Nearly 20 years on from when I wrote that book, I’m sad that so many of those who shared their stories with me are gone: Ron, Scott, Robert Matheu and of course Marc Zermati, who released that album. Here are some words from Skip Gildersleeve, who worked at the Palace, saw key Stooges shows including the Ford Auditorium, plus the Scorpions show the week before the Palace, where Iggy was punched out. Skip later became a key staff member for Rush and  sent me this copy of the band’s contract from that night. I miss Skip, for he is gone too, another witness who cared about this story and was crucial in helping me tell it.

Skip Gildersleeve:

“It was nuts.  Like I said the Detroit Stooges crowd was crazy.  There were people that you thought lived out in the woods and only came out once in a while and went to a Stooges show.  You have to keep in mind that the Stooges are from there and have old Manson like followers in that particular area.  It’s a strange crowd.  I don’t remember what the weather was like.  I remember the Michigan Palace at that time was always plagued with sound problems and power cutting out and little heat.  Lighting didn’t turn up and it got frightening and it was cold.  It was kind of a dump.  Compared to places it was like the Glasgow Apollo, only not as active as the Glasgow Apollo.  You don’t want to fuck around in the audience at the Glasgow Apollo and you didn’t want to fuck around with the audience at the Detroit Michigan Palace.

You can hear that in Metallic KO tape that Nite Bob gave me.  You can hear that they’d given up.  I felt bad because I was a fan and liked them.  There were no other albums I played as much as the first one and ‘Raw Power’.

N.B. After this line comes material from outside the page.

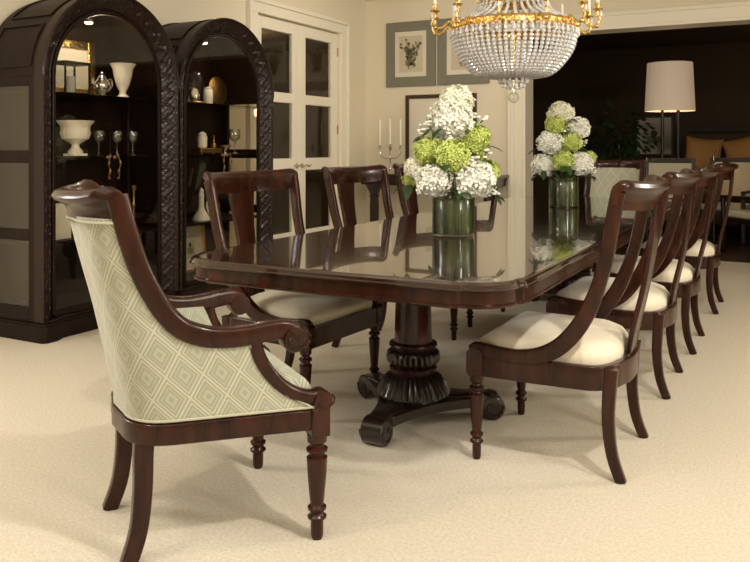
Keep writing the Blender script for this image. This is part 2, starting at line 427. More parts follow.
def make_armchair(seatlab=None):
    t = thing('armchair', 'x', 'armchair')
    zs = [.405, .43, .455, .506, .54, .571, .6, .615, .632, .636, .65, .665, .68, .71, .75, .79, .83, .875, .92, .96, 1.0]
    m = M(); rings = []; uvs = []
    for z in zs:
        o = aplan(z, 0); full = o+[V(p.x, -p.y) for p in o[:-1]][::-1]
        inn = aplan(z, .045, ff=interp(FF, z)-.004); fi = inn+[V(p.x, -p.y) for p in inn[:-1]][::-1]
        ring = [(p.x, p.y, z) for p in full]+[(p.x, p.y, z) for p in reversed(fi)]
        rings.append(ring)
        nO = len(full); cum = [0]
        for a, b in zip(full, full[1:]): cum.append(cum[-1]+(b-a).length)
        mid = cum[nO//2]
        u = [c_-mid for c_ in cum]; uvs += [(q, z) for q in u]+[(q, z+.03) for q in reversed(u)]
    b = len(m.v); m.loft(rings)
    for i, q in enumerate(uvs): m.uv[b+i] = q
    m.obj('upholstered_back', sage, t, angle=60)
    # piping along the outer edge
    for s in (-1, 1):
        p = [(aplan(z)[0].x-.004, s*aplan(z)[0].y*-1-.0, z) for z in zs]
        p = [(a, b_+(.003 if b_ > 0 else -.003), c_) for a, b_, c_ in p]
        M().tube(p, .0035, 6).obj('piping', piping, t)
    o = aplan(.408); full = o+[V(p.x, -p.y) for p in o[:-1]][::-1]
    M().tube([(p.x*1.006, p.y*1.01, .411) for p in full], .004, 6).obj('piping', piping, t)
    o = aplan(.998); full = o+[V(p.x, -p.y) for p in o[:-1]][::-1]
    M().tube([(p.x-.003, p.y*1.01, .99) for p in full], .004, 6).obj('piping', piping, t)
    # seat rail
    pl = aplan(.41); full = [V(.262, -.300)]+pl+[V(p.x, -p.y) for p in pl[:-1]][::-1]+[V(.262, .300)]
    # sagging lower edge: rail thicker at the rear
    P = [(p.x*.975, p.y*.965, .372) for p in full]
    M().sweep(P, rrect(.062, .034, .006), (0, 0, 1)).box((.245, -.29, .325), (.29, .29, .402)).obj('seat_rail', wood, t)
    # cushion
    c = M(); rings = []
    out = [(p.x, p.y) for p in aplan(.42, .05, ff=.262)]; out += [(x, -y) for x, y in out[:-1]][::-1]
    for rr, z in ((.99, .39), (1., .43), (.985, .462), (.93, .482), (.8, .495), (.5, .503), (.1, .505)):
        rings.append([((x-.0)*rr, y*rr, z) for x, y in out])
    b = len(c.v); c.loft(rings)
    for i in range(b, len(c.v)): c.uv[i] = (c.v[i][0]+.3, c.v[i][1])
    c.obj('seat_cushion', sage, t, angle=70)
    for s in (-1, 1):
        def sy(f, z):
            fb = interp(FB, z); wr = interp(WR, z)
            return s*(wr+(.315-wr)*max(0, min(1, (f-fb)/(.27-fb)))-.016)
        # rail: crest -> sweep -> arm
        R = [(-.318, 1.062), (-.302, 1.0), (-.282, .93), (-.258, .86), (-.225, .79), (-.185, .725), (-.135, .675), (-.07, .648), (.0, .640), (.07, .644), (.11, .650), (.16, .652), (.195, .640)]
        P = crom([(f, sy(f, z), z) for f, z in R], 4); n = len(P)
        sc = [(1, 1.0 if i < n*.5 else 1.0-.12*(i/n-.5)) for i in range(n)]
        M().sweep(P, rrect(.056, .060, .014, 4), (0, 1, 0), sc).obj('arm_rail', wood, t)
        # arm scroll
        y0 = sy(.2, .65)
        sc_ = M().lathe([(.020, -.036), (.036, -.034), (.038, -.028), (.038, .028), (.036, .034), (.020, .036)], 22, (.188, y0, .622), axis='y')
        sp = [(.188+(.004+.0036*k)*math.cos(k*.55), y0+s*.036, .622+(.004+.0036*k*.62)*math.sin(k*.55)) for k in range(14)]
        sc_.tube([(p[0], y0+s*.037, p[2]) for p in sp], .0035, 6)
        sc_.obj('arm_scroll', wood, t)
        Q = crom([(.07, sy(.07, .63), .640), (.078, sy(.08, .6), .595), (.098, sy(.1, .57), .550), (.135, sy(.13, .5), .500), (.185, sy(.18, .45), .460), (.235, sy(.23, .43), .440), (.278, sy(.25, .43), .436)], 5)
        M().sweep(Q, rrect(.050, .040, .012, 4), (0, 1, 0)).obj('arm_support', wood, t)
        y1 = s*.296
        sc_ = M().lathe([(.016, -.034), (.029, -.032), (.031, -.026), (.031, .026), (.029, .032), (.016, .034)], 22, (.276, y1, .427), axis='y')
        sp = [(.276+(.003+.003*k)*math.cos(k*.6), y1+s*.034, .427+(.003+.003*k*.62)*math.sin(k*.6)) for k in range(13)]
        sc_.tube(sp, .003, 6); sc_.obj('support_scroll', wood, t)
        b_ = M().box((.238, s*.296-.032, .318), (.298, s*.296+.032, .408)); b_.obj('corner_block', wood, t, bevel=.006)
        turned(.266, s*.294, 1.16, .322).obj('front_leg', wood, t)
        P = crom([(-.225, s*.170, .385), (-.232, s*.172, .31), (-.235, s*.178, .2), (-.248, s*.186, .09), (-.278, s*.195, .0)], 5)
        n = len(P); M().sweep(P, rrect(.046, .052, .008), (0, 1, 0), [1.15-.25*i/(n-1) for i in range(n)]).obj('rear_leg', wood, t)
    # crest
    rings = []; W = .272; n = 36
    base = [(.018, -.030), (.022, .0), (.022, .030), (.014, .052), (-.006, .064), (-.030, .066), (-.052, .056), (-.060, .042), (-.052, .030), (-.036, .024), (-.022, .014), (-.016, .0), (-.014, -.030)]
    for i in range(n+1):
        y = -W+2*W*i/n; u = y/W
        x0 = -.312-.098*(1-u**2); z0 = 1.012+.02*u**6
        k = 1. if abs(u) < .93 else max(.7, 1-((abs(u)-.93)/.07)**2*.3)
        rings.append([(x0+a*k, y, z0+b*k) for a, b in base])
    M().loft(rings).obj('crest_rail', wood, t)
    return t
ac = make_armchair()
fa = math.atan2(.811, .584)
ac.location = (-1.675, 1.985, 0); ac.rotation_euler = (0, 0, fa); ac['label'] = 'armchair in sage lattice fabric standing in the left foreground, seen from behind'
dup(ac, (-1.47, 7.35, 0), -PI/2, 'pale upholstered armchair facing the camera from the far end of the table')

# ------------------------------------------------------------------ dining table
TX0, TX1, TY0, TY1 = -2.19, -.770, 2.35, 6.98
def top_outline(ins=0., r=.145, step=.02, n=12):
    x0, x1, y0, y1 = TX0+ins, TX1-ins, TY0+ins, TY1-ins
    out = []
    for cx, cy, sx, sy, a0 in ((x1, y1, 1, 1, 0), (x0, y1, -1, 1, 90), (x0, y0, -1, -1, 180), (x1, y0, 1, -1, 270)):
        ax, ay = cx-sx*(r+step), cy-sy*(r+step)
        arc = [(ax+r*math.cos(math.radians(a0+90*i/n)), ay+r*math.sin(math.radians(a0+90*i/n))) for i in range(n+1)]
        def stepp(p, horizontal):
            return p
        # notch before and after the arc
        if a0 in (0, 180):
            pre = [(cx, ay-sy*.03), (cx-sx*.004, ay-sy*.010), (cx-sx*.018, ay-sy*.002)]
            post = [(ax-sx*.002, cy-sy*.018), (ax-sx*.010, cy-sy*.004), (ax-sx*.03, cy)]
        else:
            pre = [(ax-sx*.03, cy), (ax-sx*.010, cy-sy*.004), (ax-sx*.002, cy-sy*.018)]
            post = [(cx-sx*.018, ay-sy*.002), (cx-sx*.004, ay-sy*.010), (cx, ay-sy*.03)]
        out += pre+arc+post
    return out
tb = thing('dining_table', 'long glossy mahogany double-pedestal dining table under the chandelier', 'table', (-1.4975, 4.635, 0))
o_ = (-1.4975, 4.635)
def rel(pts): return [(x-o_[0], y-o_[1]) for x, y in pts]
m = M(); rings = []
for ins, z in ((.006, .729), (.0, .733), (.0, .738), (.004, .741), (.004, .751), (.008, .757), (.014, .760), (.016, .7602), (.03, .7602), (.10, .7602)):
    rings.append([(x, y, z) for x, y in rel(top_outline(ins))])
m.loft(rings); m.obj('tabletop', wood_top, tb, angle=12)
m = M(); rings = []
for ins, z in ((.016, .672), (.010, .676), (.010, .682), (.016, .686), (.016, .731)): rings.append([(x, y, z) for x, y in rel(top_outline(ins))])
m.loft(rings); m.obj('apron', wood, tb, angle=35)
def pedestal(cy, flip):
    t = tb; oy = cy-o_[1]; ox = .024
    m = M(); m.lathe([(.11, .674), (.11, .655), (.085, .645), (.078, .62), (.079, .5), (.083, .36), (.084, .345), (.105, .338), (.108, .328), (.09, .318), (.088, .310)][::-1], 32, (ox, oy, 0))
    col = m.obj('pedestal_column', wood, t)
    M().lathe([(.09, .312), (.108, .300), (.114, .28), (.110, .258), (.095, .242), (.09, .236)][::-1], 140, (ox, oy, 0), flute=(.245, .305, 28, .13)).obj('carved_collar', wood_dark, col)
    M().lathe([(.092, .24), (.105, .232), (.102, .214), (.098, .206)][::-1], 32, (ox, oy, 0)).obj('collar_band', wood, col)
    M().lathe([(.098, .208), (.118, .192), (.138, .160), (.156, .128), (.16, .118), (.135, .112), (.135, .095)][::-1], 180, (ox, oy, 0), flute=(.125, .195, 34, .11)).obj('gadrooned_bell', wood_dark, col)
    # tripod platform and scroll feet
    angs = [-90, 30, 150] if not flip else [90, 210, 330]
    R = .30; out = []
    for k in range(3):
        a = math.radians(angs[k]); a2 = math.radians(angs[(k+1) % 3])
        d = V(math.cos(a), math.sin(a)); q = V(-d.y, d.x)
        d2 = V(math.cos(a2), math.sin(a2)); q2 = V(-d2.y, d2.x)
        out.append(d*R-q*.055); out.append(d*R+q*.055)
        p1 = d*R+q*.055; p2 = d2*R-q2*.055; mid = (d+d2)*.115
        for i in range(1, 8):
            u = i/8; out.append(p1*(1-u)**2+mid*2*u*(1-u)+p2*u*u)
    pf = M().prism([(p.x+ox, p.y+oy) for p in out], .062, .105)
    plat = pf.obj('tripod_base', wood_dark, t, bevel=.006)
    for k in range(3):
        a = math.radians(angs[k]); d = V(math.cos(a), math.sin(a), 0); q = V(-d.y, d.x, 0); c0 = V(ox, oy, 0)
        m = M()
        P = crom([c0+d*.12+V(0, 0, .090), c0+d*.20+V(0, 0, .088), c0+d*.28+V(0, 0, .092), c0+d*.335+V(0, 0, .088)], 4)
        m.sweep(P, rrect(.092, .05, .010), q)
        # scroll: horizontal roll across the leg direction
        cen = c0+d*.345+V(0, 0, .056); rr = .056; rings = []
        for w_, k_ in ((-.052, .55), (-.050, .9), (-.045, 1.), (.045, 1.), (.050, .9), (.052, .55)):
            rings.append([cen+q*w_+d*(rr*k_*math.cos(2*PI*i/24))+V(0, 0, rr*k_*math.sin(2*PI*i/24)) for i in range(24)])
        m.loft(rings)
        for sgn in (-1, 1):
            m.tube([cen+q*sgn*.0525+d*((.004+.0034*j)*math.cos(j*.5))+V(0, 0, (.004+.0034*j)*math.sin(j*.5)) for j in range(14)], .004, 6)
        m.obj('scroll_foot', wood_dark, t)
pedestal(3.13, False); pedestal(6.14, True)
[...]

I probably listen to those albums more than any other albums so I was sad that people were abusing them.  I was sad that they were self destructing because to me the Stooges are and always will be real rock n’ roll.  As real as Chuck Berry.  I always hated prog rock.  It was the end of something really really good.  It wasn’t until later that they started getting recognised as being pioneers of something – but for being pioneers they took a lot of arrows.

 

The photos of what’s left of the Palace are from my last visit to Detroit, in 2008. This was to meet the state’s governor, the impressively smart and charming Jennifer Granholme, who gave the book a Michigan Notable award, and for a book tour in which I gave a reading which was interrupted by a stage-crasher who, the library staff told me, was high on angel dust. Only in Detroit.